Problem
A finite curve, $r$, defined by $y = f(x)$, is defined by the linear interpolation between the 2 closest points (immediately higher and immediately lower) of a set points $\{(x_0,y_0), (x_1,y_1),...,(x_{N-1},y_{N-1})\}$, where the X coordinates are always increasing (ie: if $i>j \implies x_i>x_j$).
That is
- the value of $r$ at $x=x_j$ is $y_j$ if $(x_j,y_j)$ belongs to the set of points,
- the value of $r$ at $x=x_j$ is the linear interpolation of the two closest points (immediately higher, $(x_k,y_k)$, and immediately lower, $(x_i,y_i)$). $$y_j=f(x_j)=y_i+\frac{y_k-y_i}{x_k-x_i} (x-x_j)$$ if $(x_j,y_j)$ does not belong to the set of points, but $x_i<x_j<x_k$ and $k-i=1$
- the curve is not defined outside $x_0 \leq x \leq x_{N-1}$.
Intuitively, there exists at least 1 reduced curve, $y_r=g(x)$, formed by only $M$ points ($M < N$) that minimizes the error, $E$, when defined as
$$E = \int_{x_0}^{x_{N-1}} (y(x)-y_r(x))^2 dx$$
All values are real values.
Things I have tried
For reference my original curve was around N = 10,000 points, and the reduced curve had to have M = 12 points.
I know there are a few orders of magnitude of difference between both, but by visualizing the curve with Python it looked like it could be done.

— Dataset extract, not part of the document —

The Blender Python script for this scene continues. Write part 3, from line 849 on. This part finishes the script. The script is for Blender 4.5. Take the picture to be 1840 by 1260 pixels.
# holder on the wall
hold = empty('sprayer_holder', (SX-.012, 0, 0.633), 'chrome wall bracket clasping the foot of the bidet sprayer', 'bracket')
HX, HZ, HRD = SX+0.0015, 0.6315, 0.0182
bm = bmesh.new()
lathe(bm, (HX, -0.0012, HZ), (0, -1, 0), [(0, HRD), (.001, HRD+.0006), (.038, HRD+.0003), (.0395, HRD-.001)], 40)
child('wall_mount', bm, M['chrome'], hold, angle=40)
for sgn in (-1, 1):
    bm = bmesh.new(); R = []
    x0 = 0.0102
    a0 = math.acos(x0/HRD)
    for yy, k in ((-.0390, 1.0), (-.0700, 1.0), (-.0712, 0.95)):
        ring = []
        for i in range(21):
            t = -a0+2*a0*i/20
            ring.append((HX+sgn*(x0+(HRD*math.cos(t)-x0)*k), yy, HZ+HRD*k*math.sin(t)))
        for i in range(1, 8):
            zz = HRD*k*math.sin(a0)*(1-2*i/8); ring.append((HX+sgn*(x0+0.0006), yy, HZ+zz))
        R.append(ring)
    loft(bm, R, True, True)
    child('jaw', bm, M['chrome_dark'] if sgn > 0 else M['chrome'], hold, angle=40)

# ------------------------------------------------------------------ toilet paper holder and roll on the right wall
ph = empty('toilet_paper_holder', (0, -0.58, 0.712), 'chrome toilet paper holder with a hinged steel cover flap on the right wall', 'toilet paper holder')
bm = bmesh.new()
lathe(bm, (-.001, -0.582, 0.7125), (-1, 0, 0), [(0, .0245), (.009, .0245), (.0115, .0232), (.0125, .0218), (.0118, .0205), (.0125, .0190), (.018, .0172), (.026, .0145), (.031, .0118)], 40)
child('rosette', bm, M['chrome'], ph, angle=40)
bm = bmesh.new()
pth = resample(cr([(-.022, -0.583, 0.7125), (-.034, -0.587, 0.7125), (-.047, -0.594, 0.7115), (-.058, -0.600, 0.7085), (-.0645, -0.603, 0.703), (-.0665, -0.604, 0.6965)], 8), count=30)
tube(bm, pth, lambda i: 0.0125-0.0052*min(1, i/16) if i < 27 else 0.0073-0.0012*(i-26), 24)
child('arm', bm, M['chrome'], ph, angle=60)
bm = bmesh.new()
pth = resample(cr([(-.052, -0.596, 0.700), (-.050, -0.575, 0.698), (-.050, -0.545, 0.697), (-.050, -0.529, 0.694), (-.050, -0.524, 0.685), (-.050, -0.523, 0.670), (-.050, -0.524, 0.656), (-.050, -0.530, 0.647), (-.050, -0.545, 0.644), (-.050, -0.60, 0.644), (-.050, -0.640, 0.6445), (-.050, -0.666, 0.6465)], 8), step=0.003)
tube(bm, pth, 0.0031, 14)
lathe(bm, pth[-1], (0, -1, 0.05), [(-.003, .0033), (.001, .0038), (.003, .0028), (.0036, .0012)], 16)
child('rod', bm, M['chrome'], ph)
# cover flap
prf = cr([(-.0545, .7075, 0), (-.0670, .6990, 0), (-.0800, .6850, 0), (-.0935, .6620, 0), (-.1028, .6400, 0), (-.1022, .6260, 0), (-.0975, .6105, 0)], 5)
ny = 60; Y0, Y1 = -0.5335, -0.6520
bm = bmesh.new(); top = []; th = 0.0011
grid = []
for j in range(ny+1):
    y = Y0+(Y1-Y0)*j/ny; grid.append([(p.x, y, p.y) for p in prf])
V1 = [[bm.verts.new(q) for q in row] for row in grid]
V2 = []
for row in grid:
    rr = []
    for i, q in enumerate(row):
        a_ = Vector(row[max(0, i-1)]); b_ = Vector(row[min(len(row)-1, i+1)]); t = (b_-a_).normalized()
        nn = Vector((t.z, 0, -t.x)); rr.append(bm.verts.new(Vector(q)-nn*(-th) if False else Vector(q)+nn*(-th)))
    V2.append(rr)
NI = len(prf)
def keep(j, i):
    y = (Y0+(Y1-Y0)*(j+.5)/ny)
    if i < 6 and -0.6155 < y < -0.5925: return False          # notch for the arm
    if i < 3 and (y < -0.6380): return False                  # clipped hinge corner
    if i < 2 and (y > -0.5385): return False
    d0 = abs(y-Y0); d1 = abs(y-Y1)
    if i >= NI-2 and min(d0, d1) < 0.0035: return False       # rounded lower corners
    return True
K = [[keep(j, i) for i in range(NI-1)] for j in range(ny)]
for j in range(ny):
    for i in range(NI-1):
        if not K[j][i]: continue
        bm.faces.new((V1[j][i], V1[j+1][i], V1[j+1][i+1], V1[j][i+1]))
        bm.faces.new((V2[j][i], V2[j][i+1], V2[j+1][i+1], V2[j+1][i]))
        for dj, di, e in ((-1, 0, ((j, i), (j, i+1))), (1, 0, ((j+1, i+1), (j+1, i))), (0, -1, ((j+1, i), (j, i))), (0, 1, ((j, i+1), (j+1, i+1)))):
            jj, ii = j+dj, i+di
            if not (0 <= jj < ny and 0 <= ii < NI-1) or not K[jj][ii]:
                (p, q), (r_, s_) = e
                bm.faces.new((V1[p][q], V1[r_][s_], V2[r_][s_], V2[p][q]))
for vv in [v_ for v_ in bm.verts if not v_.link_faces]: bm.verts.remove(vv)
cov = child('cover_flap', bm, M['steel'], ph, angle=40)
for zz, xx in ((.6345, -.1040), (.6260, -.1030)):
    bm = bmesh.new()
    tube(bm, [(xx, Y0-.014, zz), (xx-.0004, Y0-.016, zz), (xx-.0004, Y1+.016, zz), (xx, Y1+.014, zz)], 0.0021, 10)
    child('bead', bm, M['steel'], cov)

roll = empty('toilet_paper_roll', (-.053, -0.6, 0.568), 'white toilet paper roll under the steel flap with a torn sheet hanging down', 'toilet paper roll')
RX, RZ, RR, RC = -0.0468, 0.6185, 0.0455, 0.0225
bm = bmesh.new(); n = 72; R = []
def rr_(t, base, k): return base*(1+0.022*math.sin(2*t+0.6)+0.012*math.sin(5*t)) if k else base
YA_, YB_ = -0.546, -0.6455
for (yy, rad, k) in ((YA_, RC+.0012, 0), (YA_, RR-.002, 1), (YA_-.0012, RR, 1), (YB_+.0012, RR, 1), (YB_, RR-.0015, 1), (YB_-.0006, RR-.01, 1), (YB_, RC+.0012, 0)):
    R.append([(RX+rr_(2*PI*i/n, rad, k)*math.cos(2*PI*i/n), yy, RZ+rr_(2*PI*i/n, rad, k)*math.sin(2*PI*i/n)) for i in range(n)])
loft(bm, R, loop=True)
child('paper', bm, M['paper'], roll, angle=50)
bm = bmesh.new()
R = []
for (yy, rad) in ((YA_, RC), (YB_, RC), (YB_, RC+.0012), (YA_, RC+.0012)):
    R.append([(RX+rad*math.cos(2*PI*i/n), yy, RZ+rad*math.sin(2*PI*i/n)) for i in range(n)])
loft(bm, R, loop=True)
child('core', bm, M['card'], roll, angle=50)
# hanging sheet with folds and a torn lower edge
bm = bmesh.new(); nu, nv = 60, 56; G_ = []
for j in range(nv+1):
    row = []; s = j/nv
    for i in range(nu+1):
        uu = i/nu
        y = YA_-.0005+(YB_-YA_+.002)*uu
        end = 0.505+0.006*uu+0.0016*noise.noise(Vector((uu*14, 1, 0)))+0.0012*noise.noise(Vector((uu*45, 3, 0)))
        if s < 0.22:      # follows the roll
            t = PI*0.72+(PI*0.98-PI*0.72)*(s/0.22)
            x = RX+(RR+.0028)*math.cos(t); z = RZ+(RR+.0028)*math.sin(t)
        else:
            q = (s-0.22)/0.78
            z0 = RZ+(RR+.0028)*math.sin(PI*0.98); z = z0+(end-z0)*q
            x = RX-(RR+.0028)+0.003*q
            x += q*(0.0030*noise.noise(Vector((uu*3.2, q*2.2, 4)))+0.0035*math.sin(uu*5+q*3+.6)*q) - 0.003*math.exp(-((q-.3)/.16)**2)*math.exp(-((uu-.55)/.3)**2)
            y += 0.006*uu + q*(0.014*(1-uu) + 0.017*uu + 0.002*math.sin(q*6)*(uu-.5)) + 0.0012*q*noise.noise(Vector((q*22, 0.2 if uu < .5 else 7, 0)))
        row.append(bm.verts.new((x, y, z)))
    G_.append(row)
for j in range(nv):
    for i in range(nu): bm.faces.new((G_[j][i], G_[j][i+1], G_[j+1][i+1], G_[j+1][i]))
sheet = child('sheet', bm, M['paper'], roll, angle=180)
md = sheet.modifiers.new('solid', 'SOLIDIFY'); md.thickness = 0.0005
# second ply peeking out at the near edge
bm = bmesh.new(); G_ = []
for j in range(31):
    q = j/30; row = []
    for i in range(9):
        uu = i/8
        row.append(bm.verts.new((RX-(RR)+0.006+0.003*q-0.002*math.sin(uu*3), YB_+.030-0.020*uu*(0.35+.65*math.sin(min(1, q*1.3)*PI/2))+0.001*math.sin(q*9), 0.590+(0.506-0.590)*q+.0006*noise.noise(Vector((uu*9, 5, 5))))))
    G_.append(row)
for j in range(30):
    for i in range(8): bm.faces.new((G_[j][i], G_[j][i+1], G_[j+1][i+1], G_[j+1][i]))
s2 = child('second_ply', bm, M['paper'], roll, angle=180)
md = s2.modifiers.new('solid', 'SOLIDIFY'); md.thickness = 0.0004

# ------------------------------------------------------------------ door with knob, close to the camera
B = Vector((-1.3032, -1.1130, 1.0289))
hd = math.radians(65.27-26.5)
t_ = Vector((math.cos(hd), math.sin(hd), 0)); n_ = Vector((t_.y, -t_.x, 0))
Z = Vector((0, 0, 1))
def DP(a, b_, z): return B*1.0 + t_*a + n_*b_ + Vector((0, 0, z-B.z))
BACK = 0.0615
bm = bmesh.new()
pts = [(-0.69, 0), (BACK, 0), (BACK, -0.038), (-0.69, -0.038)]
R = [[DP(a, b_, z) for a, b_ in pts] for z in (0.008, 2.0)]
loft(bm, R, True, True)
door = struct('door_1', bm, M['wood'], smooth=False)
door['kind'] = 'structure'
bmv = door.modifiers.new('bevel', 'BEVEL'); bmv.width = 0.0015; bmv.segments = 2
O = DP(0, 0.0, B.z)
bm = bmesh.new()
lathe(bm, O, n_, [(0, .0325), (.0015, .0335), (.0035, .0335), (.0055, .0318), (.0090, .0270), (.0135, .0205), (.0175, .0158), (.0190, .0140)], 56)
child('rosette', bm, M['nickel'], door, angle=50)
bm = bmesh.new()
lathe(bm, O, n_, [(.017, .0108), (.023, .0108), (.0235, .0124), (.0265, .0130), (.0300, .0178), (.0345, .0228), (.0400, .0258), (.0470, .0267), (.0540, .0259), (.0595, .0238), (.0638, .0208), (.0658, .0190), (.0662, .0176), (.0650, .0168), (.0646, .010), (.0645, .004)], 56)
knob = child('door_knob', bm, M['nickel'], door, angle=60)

I had to solve this problem a few times, so i needed it to be more efficient, but I ended up settling for method 2.
- The brute-force method.
I started with an algorithm that would create "the initial curve" using ${(x_0,y_0)}$ and ${(x_{N-1},y_{N-1})}$ as the initial and final points, and then divide then pick the $M-2$ remaining points to be equally spaced in X.
That would look like this $$\{(x_0,y_0), (x_i, f(x_i)), (x_j, f(x_j)), ..., (x_{N-1},y_{N-1})\}$$
Then I would iterate over every point changing it a small amount on all 4 directions and compare it with the unchanged version, until the error did not get smaller. Then I might reduce the small amount even further or be done.
This worked OK, but it took forever.
- The slightly better (third derivative) yet still brute-forced method
I noticed that if I filtered the data and calculated the x-coordinates where the third derivative was zero ($\frac{d^3}{dx^3} = 0$), those points $\{(x_{d_0},f(x_{d_0})), ..., (x_{d_{M-2}},f(x_{d_{M-2}}))\}$, fell closer to the optimized result than the previous method did.
This reduced the number of step to achieve minimum $E$, but it still relied on manually calculating the $E$ over and over.
Question
Is anyone familiar with more "optimal" (aka: less iterative based) approach to solve this (or similar) problem?